A spokeswoman for the City Department of Buildings, Ryan Fitzgibbon, said on Sunday that it was difficult to immediately address Mr. Seiler’s claims.

“If outdoor advertisement is allowed, a permit from D.O.B. must be obtained in order to post an advertisement or a sign,” she said. “Advertisements are not allowed on construction fences.”

It is no secret, however, that such advertisements abound, and on Sunday morning Mr. Seiler pointed to a construction fence near his studio that was covered with dozens of pasted posters.

“We’re bombarded by ads every day,” he said. “Advertising frames the public environment as being for sale but public space is not inherently commercial.”

At 10:30, Mr.
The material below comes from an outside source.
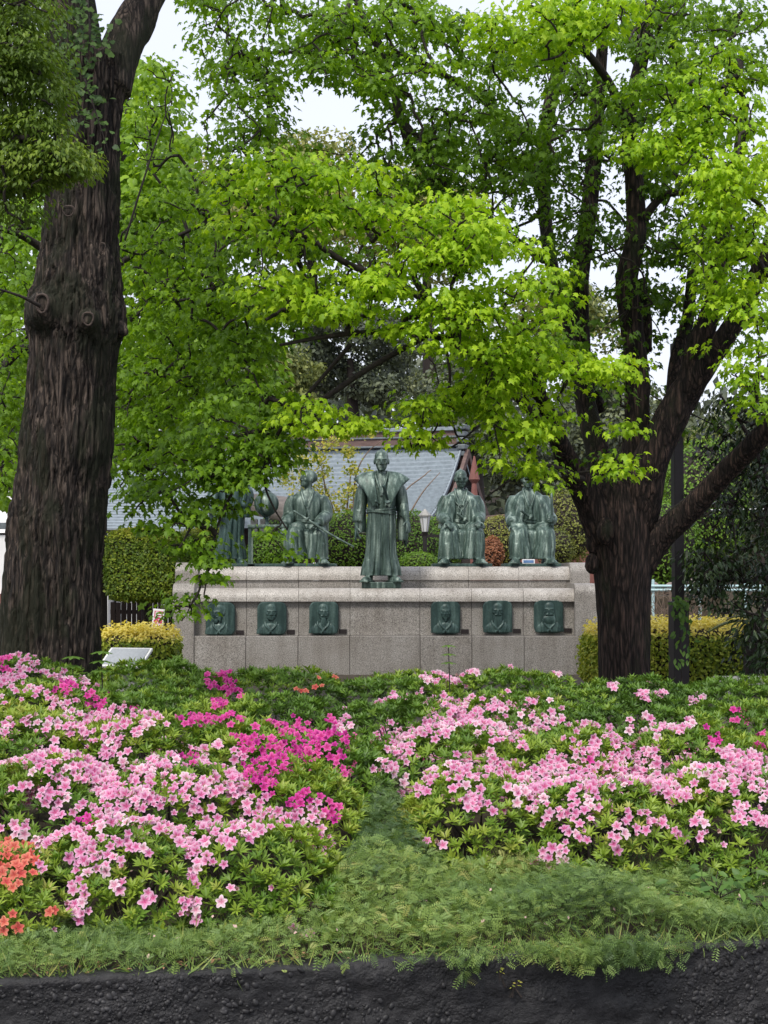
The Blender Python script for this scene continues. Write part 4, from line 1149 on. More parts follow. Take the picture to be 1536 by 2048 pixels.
# wire across
tag(gpart('overhead_wire', Geo().tube([at(1200, 1022, 38), at(1400, 1020, 38), at(1640, 1016, 38)], .012, 6, 3), M['lamp_glass']), 'thin pale wire crossing behind the right maple limb', 'wire')
# ------------------------------------------------------------------ leaf templates
MV = [(0, .42, .06)]
half = [(.0, 0, 0), (.44, .05, -.14), (.29, .30, -.05), (.60, .58, -.20), (.26, .66, -.05), (0, 1.10, -.16)]
outl = half + [(-x, y, z) for x, y, z in half[-2:0:-1]]
MAPLE = (np.array(MV + outl), [(0, 1 + i, 1 + (i + 1) % len(outl)) for i in range(len(outl))])
MAPLE_S = (np.array([(0, .45, .05), (0, 0, 0), (.45, .12, -.14), (.58, .58, -.18), (0, 1.05, -.12), (-.58, .58, -.18), (-.45, .12, -.14)]), [(0, 1 + i, 1 + (i + 1) % 6) for i in range(6)])
OVAL = (np.array([(0, 0, 0), (.22, .38, .03), (.17, .72, .0), (0, 1, -.06), (-.17, .72, .0), (-.22, .38, .03), (0, .5, -.04)]), [(6, i, (i + 1) % 6) for i in range(6)])
LEAF2 = (np.array([(0, 0, 0), (.30, .45, .05), (0, 1, -.08), (-.30, .45, .05)]), [(0, 1, 2), (0, 2, 3)])
FAN = (np.array([(0, 0, 0), (.5, .55, .02), (.30, .85, -.05), (0, .80, .02), (-.30, .85, -.05), (-.5, .55, .02)]), [(0, 1, 2), (0, 2, 3), (0, 3, 4), (0, 4, 5)])
def rosette(n, tilt, w=.13, seed=0):
    r = np.random.default_rng(seed); V, T = [], []
    for k in range(n):
        a = 2 * math.pi * (k * .382 + .05 * r.random()); e = tilt + r.uniform(-.25, .3) + .5 * (k / n)
        L = r.uniform(.75, 1.05)
        pts = np.array([(0, .04, 0), (w, .52, .02), (0, 1, -.10), (-w, .52, .02), (0, .52, -.04)]) * L
        c, s = math.cos(e), math.sin(e)
        pts = np.stack([pts[:, 0], pts[:, 1] * c - pts[:, 2] * s, pts[:, 1] * s + pts[:, 2] * c], 1)
        ca, sa = math.cos(a), math.sin(a)
        pts = np.stack([pts[:, 0] * ca - pts[:, 1] * sa, pts[:, 0] * sa + pts[:, 1] * ca, pts[:, 2]], 1)
        b = len(V) * 5; V.append(pts); T += [(b + 4, b + i, b + (i + 1) % 4) for i in range(4)]
    return np.concatenate(V), T

def in_ell(px, py, E):
    m = np.zeros(len(px), bool)
    for cx, cy, rx, ry in E: m |= ((px - cx) / rx) ** 2 + ((py - cy) / ry) ** 2 < 1
    return m
SKY_GAPS = [(372, 70, 40, 120), (395, 190, 26, 60), (650, 205, 72, 44), (575, 210, 40, 36), (815, 262, 46, 34), (705, 262, 40, 24), (1143, 292, 24, 66), (1218, 420, 26, 90), (920, 215, 22, 26), (1440, 765, 34, 46), (1015, 175, 24, 18), (865, 165, 18, 30), (1010, 290, 14, 40), (470, 60, 14, 22), (1330, 450, 18, 26), (1495, 45, 10, 12), (415, 720, 34, 24), (50, 500, 16, 26), (70, 700, 14, 24), (1185, 590, 22, 34), (440, 270, 26, 18), (340, 250, 14, 16)]
LOW_GAPS = [(705, 745, 180, 76), (640, 690, 60, 30), (770, 1010, 240, 112), (680, 905, 110, 26), (1045, 1080, 110, 110), (1390, 1110, 150, 250), (870, 760, 20, 60), (560, 1000, 70, 60), (1085, 760, 20, 30)]
SKY_GAPS = [(a, b, .72 * c, .74 * d) for a, b, c, d in SKY_GAPS]
def pads_from(ells, gaps, jit=1.0, ragged=0.0):
    P, S, TT = [], [], []
    for cx, cy, rx, ry, n, d0, d1, t0, t1 in ells:
        r = np.sqrt(RNG.random(n)); a = RNG.random(n) * 2 * math.pi
        px = cx + rx * r * np.cos(a); py = cy + ry * r * np.sin(a)
        d = RNG.uniform(d0, d1, n); t = RNG.uniform(t0, t1, n)
        keep = ~in_ell(px, py, gaps)
        if ragged: keep &= fbm(np.stack([px / 62.0, py / 38.0, d * .6], 1), 2) > RNG.uniform(.22, .42, n) * ragged
        for i in np.where(keep)[0]:
            P.append(at(px[i], py[i], d[i])); S.append(RNG.uniform(.17, .30)); TT.append(t[i])
    return np.array(P), np.array(S), np.array(TT)
def crown(P, S, TT, tmpl, m, parent, per=17, size=(.085, .12), droop=.75, flat=.45, name='crown'):
    n = len(P); cnt = per
    c = np.repeat(P, cnt, 0); s = np.repeat(S, cnt); t = np.repeat(TT, cnt)
    d = rdir(n * cnt); d[:, 2] = np.abs(d[:, 2]) * .9 - .25
    d = unit(d); r = (RNG.random(n * cnt) ** .5)[:, None]
    pos = c + d * r * s[:, None] * np.array((1.15, 1.15, flat))
    out = d.copy(); out[:, 2] = 0; out = unit(out + RNG.normal(size=out.shape) * .25)
    tip = out * .75 + np.array((0, 0, -droop)) + RNG.normal(size=out.shape) * .22
    nrm = np.array((0, 0, .85)) + out * .75 + RNG.normal(size=out.shape) * .28
    R = orient(nrm, tip)
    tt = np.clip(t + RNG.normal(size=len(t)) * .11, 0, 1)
    sz = RNG.uniform(size[0], size[1], len(pos)) * (1 - .35 * (RNG.random(len(pos)) < .25))
    kk = RNG.integers(0, 3, len(pos)); Vs, Ts, Ti, o = [], [], [], 0
    for q, (cz, sx) in enumerate(((.5, 1.0), (1.1, .86), (1.9, .70))):      # flatter and more curled blades
        mm_ = kk == q; tv = np.array(tmpl[0]) * np.array((sx, 1, cz)); tv[:, 2] -= (cz - .5) * .12 * tv[:, 1] ** 2
        V, T, ti = scatter(tv, tmpl[1], pos[mm_], R[mm_], sz[mm_], tt[mm_]); Vs.append(V); Ts.append(T + o); Ti.append(ti); o += len(V)
    return stuffpart(wpart(name, np.concatenate(Vs), np.concatenate(Ts), m, parent, False, np.concatenate(Ti)))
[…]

Seiler and his confederates broke up into pairs, bringing along five-gallon buckets of white paint and long-handled rollers to use to spread the paint over ads.
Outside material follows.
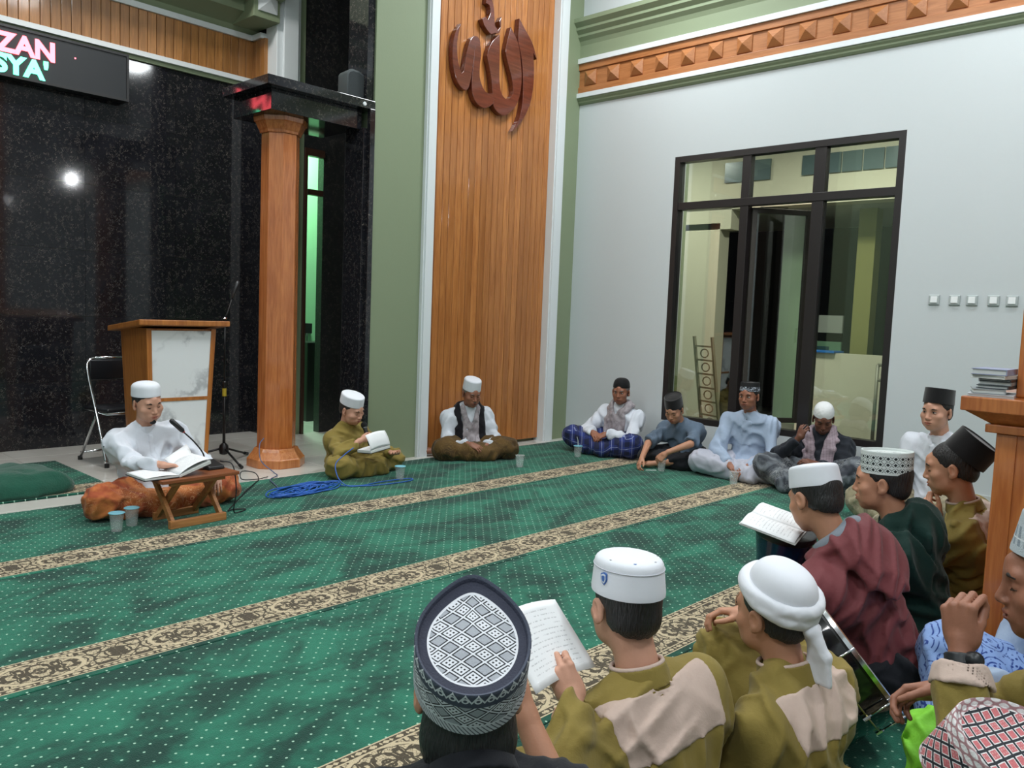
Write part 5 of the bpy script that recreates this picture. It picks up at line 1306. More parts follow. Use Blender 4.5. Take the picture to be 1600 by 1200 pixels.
def p15(g, u, v, tx, ty, rho):
    uu = u*0.59; st = g.abs(g.frac(uu/0.02+v*18)-0.5)
    c = g.mix(g.step(st, 0.22, 0.3)*(v > 0.035)*(v < 0.075), srgb(176, 186, 192), srgb(128, 140, 150))
    return g.mix(g.abs(v-0.05) < 0.0015, c, srgb(206, 212, 214))
def p6(g, u, v, tx, ty, rho):
    n = g.noise(g.coord(), 90, 2, 0.5, 1.5); c = g.mix(g.step(n, 0.5, 0.56), srgb(24, 26, 34), srgb(176, 184, 196))
    return g.mix(v > 0.058, c, srgb(14, 14, 17))
M_c14 = cap_pattern('diamond_woven_cap', p14, None, arc(prof_peci(h=0.096, flare=0.99, sink=0.012)), 0.1, None, None); M_c10 = cap_pattern('white_cutwork_cap', p10, None, arc(prof_peci(h=0.088, flare=1.01, sink=0.012)), 0.09, None, None)
M_c16 = cap_pattern('pink_diamond_cap', p16, None, arc(prof_peci(h=0.092, flare=0.99, sink=0.008)), 0.1, None, None); M_c15 = cap_pattern('grey_embroidered_cap', p15, None, 0.2, 0.09, None, None); M_c6 = cap_pattern('black_cap_camo_band', p6, None, 0.2, 0.09, None, None)
M_crochet = cloth('white_crochet', (222, 224, 224), 0.04, bump=0.6)

def scarf(c, name, m, side_paths, r=0.03, flat=0.6, h=0.01, amp=0.002, seed=9):
    """scarf from paths given in the chest frame (x right, y forward, z up from the neck base)"""
    N, R, s = c['N'], np.stack([c['rt'], c['fw'], c['up']], 1), c['s']; pr = []
    Fs = c['Fs']
    def D(q):
        i = np.clip(np.round((q-Fs.lo)/Fs.h).astype(int), 0, Fs.n-1); return float(Fs.D[tuple(i)])
    def push(q, t):
        for _ in range(10):
            e = Fs.h; g_ = np.array([D(q+np.eye(3)[k]*e)-D(q-np.eye(3)[k]*e) for k in range(3)])
            if np.linalg.norm(g_) < 1e-6: break
            d = D(q)
            if abs(d) > 0.2 or abs(d-t) < 0.002: break
            q = q+nrm(g_)*(t-d)*0.7
        return q
    for path in side_paths:
        Q = bez([tuple(np.array(p[:3])) for p in path], 4); WW = np.interp(np.linspace(0, len(path)-1, len(Q)), range(len(path)), [(p[3] if len(p) > 3 else 0.03) for p in path])
        rows = []
        P = [N+R@(np.array(q)*s) for q in Q]
        for i, q in enumerate(P):
            d = nrm(P[min(i+1, len(P)-1)]-P[max(i-1, 0)]); n_ = nrm(q-c['ch']-c['up']*np.dot(q-c['ch'], c['up'])); o = nrm(np.cross(n_, d)); w = WW[i]*s
            rows.append([push(q+o*t*w, r*s*flat*0.35) for t in (-1, -0.33, 0.33, 1)])
        for i in range(len(rows)-1):
            for t in range(4): pr.append(cp(rows[i][t], rows[i+1][t], r*s*flat, r*s*flat, k=0.012))
    F = Field(pr, h, pad=0.02); F.wrinkle(folds(seed, amp, 60, (1, 1, 0.25))); np_mesh(name, [F.mesh()], m, c['T'])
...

There were ads for drinks (Bulldog Gin, Hendrick’s Gin and Dr Pepper), movies (a comedy called “Black Dynamite,” along with a documentary about President Obama called “By the People”) and albums (“World Painted Blood” by Slayer was pasted next to “Soulbook” by Rod Stewart).

Some passers-by liked the commandolike cover-ups; an artist named Jane Gennaro, who was not connected to the project, approved of the men painting over an ad for the video game Grand Theft Auto, saying, “We need to get rid of all the visual noise.”

But on West 25th Street, a man chased two of the whitewashers, shouting, “I will sue you.”

In any event, the newly painted-over spots were not to remain blank for long. Within hours, men driving pickup trucks with New Jersey license plates put up new ads where the artists had obscured the old ones.

One of those men, on West 25th Street, refused to identify himself or the company he was working for, instead responding to an inquiry from a reporter with an epithet, and the directive, “Take a walk.”

Over the next hour or so, control of the billboards changed hands several times, with the pickup truck drivers pasting up ads for movies and parties, as — sometimes separated by only a block or so — groups of artists pasted their own images over the ads.

Meanwhile, Mr. Seiler said, five people taking part in the project were arrested on unspecified charges.

Near the end of the afternoon, one of the artists, who gave his name as Gaia, donned a disguise consisting of a black eye mask and a plastic bag that he pulled over his head like a hood. He then pasted up an image he had made of a snarling grizzly bear.

“Hopefully, this gets a chance to engage in some dialogue with the viewers,” said the artist. “In two hours it’s going to be gone.”